Gerry Adams says next Sinn Féin leader will not be anointed

Party president announces he will stand aside in 2018 after 34 years as head of party

Sinn Fein's Gerry Adams said on Saturday (November 18) he will step down as party leader in 2018.

 

Sinn Féin president Gerry Adams has insisted his successor will not be anointed internally and a democratic process will take place.

Mr Adams confirmed on Saturday night his decision to stand aside as party president next year after 34 years.

Speaking on RTE’s The Week In Politics on Sunday, Mr Adams said the ardfheis will decide who replaces him in a fully transparent way.

Mr Adams told the ardfheis he will ask the ard comhairle of the party to hold an extraordinary ardfheis next year to replace him as president.

He also confirmed he will not stand for re-election for the Dáil.

Mr Adams received a standing ovation as he confirmed his departure at the party’s ardfheis in the RDS in Dublin on Saturday night.

Mr Adams also confirmed Martin Ferris will not stand for re-election for the Dáil either.

Speaking to members, the 69-year-old said he was first elected president of the party in 1983 at a time when the “war was raging” in Northern Ireland.

He remembered his first speech as president when he advised members not to stand on the sidelines. That message remains today, Mr Adams said.

“I have always seen myself as a team player and a team builder,” he said.

“I have complete confidence in the leaders we elected this weekend and in the next generation of leaders.

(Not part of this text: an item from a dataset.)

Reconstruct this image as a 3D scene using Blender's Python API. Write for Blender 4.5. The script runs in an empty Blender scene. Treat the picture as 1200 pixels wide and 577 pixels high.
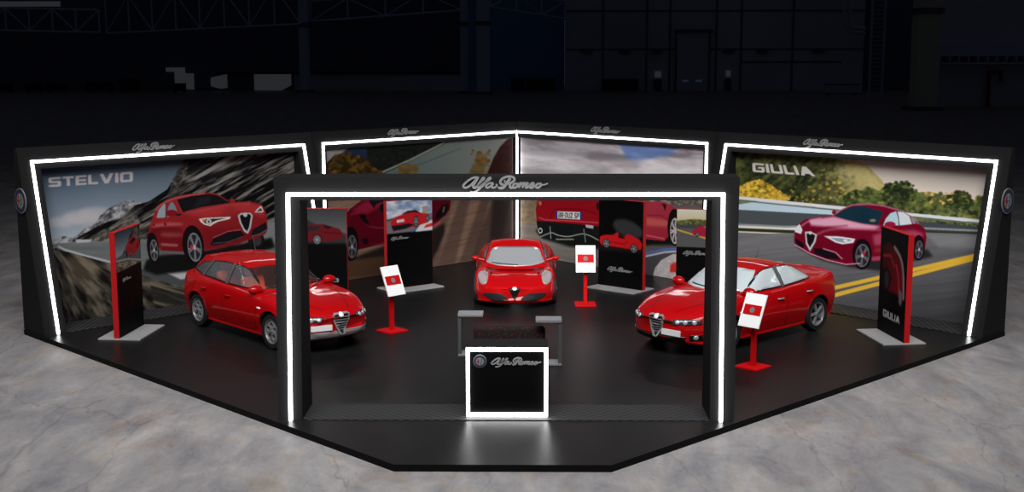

“I want to thank everyone who has welcomed me into their homes and communities, and who have made me part of countless campaigns, countless elections and countless negotiations.”

The ard comhairle will meet within the next two weeks to decide for the special ard fheis and the process for his replacement.

He been president of Sinn Féin for 34 years and a leading figure in the party.

Mr Adams was first elected as leader in 1983 at the Sinn Féin ardfheis in the Mansion House.

Last night, he was re-elected to the position for the last time.

Last year, Mr Adams confirmed he and the late Martin McGuinness had agreed an exit plan. Mr McGuinness died in March.

Michelle O’Neill replaced Mr McGuinness as leader in the North and it is widely expected Mary Lou McDonald will replace Mr Adams.

Mr Adams was elected as a TD for Louth in the 2011 general election and received the largest vote in that election.

Earlier, the party passed a motion agreeing to hold a special ardfheis three months after Mr Adams stands aside.

Seven days’ notice must be given to all members, who must then select delegates to vote at the extraordinary ardfheis.

Mr Adams also told delegates a referendum on Irish unity must take place within the next five years.